Information supplied>
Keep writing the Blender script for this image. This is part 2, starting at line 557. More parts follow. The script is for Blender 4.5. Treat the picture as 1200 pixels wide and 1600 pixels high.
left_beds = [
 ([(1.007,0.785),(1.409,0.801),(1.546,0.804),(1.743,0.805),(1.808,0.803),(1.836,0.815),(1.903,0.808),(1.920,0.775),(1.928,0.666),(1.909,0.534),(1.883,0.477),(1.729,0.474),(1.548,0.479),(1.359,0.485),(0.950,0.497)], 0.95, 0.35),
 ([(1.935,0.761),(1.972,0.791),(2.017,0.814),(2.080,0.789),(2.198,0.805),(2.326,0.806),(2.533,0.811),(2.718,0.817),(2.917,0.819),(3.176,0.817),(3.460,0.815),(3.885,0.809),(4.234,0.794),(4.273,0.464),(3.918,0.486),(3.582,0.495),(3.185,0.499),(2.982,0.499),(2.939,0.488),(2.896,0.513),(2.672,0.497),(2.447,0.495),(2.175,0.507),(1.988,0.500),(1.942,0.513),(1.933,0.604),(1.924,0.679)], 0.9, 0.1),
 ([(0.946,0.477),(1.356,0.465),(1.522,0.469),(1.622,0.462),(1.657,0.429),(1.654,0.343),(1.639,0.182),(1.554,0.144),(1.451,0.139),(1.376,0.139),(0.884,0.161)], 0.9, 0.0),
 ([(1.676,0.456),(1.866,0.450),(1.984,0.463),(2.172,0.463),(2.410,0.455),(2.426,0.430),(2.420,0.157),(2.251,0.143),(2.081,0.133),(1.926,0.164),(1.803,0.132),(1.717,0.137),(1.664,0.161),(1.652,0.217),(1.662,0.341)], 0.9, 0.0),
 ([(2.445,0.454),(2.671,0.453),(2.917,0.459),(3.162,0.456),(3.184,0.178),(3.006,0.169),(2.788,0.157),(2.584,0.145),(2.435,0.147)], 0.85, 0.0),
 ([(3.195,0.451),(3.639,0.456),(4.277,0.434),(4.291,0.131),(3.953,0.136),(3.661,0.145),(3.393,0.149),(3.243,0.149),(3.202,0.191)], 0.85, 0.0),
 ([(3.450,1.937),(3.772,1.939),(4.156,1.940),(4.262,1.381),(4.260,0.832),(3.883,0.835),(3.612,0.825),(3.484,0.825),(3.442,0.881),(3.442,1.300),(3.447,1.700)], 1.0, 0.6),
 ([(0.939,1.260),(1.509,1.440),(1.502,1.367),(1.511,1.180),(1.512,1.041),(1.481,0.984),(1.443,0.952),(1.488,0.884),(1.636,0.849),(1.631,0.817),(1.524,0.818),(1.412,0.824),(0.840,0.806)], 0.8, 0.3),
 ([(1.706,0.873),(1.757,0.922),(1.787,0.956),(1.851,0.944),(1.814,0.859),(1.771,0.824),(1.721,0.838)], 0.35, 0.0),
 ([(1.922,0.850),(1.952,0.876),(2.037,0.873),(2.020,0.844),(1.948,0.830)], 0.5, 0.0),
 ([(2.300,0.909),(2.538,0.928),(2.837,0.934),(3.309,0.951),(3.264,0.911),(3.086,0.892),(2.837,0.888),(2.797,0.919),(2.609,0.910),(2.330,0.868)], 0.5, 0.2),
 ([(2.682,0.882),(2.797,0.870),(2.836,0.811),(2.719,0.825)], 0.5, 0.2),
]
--
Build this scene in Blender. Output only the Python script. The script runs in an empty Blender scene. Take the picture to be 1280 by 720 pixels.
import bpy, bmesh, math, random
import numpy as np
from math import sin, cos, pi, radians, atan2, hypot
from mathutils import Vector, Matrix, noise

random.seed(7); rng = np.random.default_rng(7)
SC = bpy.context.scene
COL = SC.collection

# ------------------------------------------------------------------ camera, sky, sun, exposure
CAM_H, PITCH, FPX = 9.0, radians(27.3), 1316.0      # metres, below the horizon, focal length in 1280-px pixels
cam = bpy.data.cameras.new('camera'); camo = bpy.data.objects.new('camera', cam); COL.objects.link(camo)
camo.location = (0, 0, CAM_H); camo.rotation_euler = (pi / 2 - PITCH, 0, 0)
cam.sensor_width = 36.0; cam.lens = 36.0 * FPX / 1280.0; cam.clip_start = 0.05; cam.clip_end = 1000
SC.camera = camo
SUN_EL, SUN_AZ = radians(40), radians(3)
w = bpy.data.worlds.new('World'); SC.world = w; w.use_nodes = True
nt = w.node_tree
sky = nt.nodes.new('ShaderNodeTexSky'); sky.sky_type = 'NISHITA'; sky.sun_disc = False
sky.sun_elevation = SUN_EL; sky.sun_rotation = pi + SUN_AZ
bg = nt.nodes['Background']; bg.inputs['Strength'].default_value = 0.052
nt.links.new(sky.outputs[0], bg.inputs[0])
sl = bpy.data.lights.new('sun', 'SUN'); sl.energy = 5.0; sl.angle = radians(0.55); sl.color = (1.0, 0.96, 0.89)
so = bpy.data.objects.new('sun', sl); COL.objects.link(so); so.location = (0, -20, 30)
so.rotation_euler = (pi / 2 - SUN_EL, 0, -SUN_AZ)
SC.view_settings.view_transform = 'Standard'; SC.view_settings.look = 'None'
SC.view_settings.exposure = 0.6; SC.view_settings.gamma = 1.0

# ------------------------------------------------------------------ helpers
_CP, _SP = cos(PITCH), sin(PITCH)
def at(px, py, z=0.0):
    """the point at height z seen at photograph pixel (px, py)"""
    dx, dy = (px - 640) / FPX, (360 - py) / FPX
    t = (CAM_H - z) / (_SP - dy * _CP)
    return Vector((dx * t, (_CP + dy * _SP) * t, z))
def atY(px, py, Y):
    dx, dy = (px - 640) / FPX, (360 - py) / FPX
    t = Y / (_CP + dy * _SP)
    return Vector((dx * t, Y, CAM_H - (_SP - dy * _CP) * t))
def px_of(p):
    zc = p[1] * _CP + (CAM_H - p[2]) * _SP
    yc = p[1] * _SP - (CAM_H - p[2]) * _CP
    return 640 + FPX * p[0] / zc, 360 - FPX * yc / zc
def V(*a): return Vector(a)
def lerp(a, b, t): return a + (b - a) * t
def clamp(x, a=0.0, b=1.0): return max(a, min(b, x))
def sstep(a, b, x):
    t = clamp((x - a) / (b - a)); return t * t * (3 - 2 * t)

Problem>
Pull every line containing the word "scene" out of the material.

Completed exercise>
Build this scene in Blender. Output only the Python script. The script runs in an empty Blender scene. Take the picture to be 1280 by 720 pixels.
SC = bpy.context.scene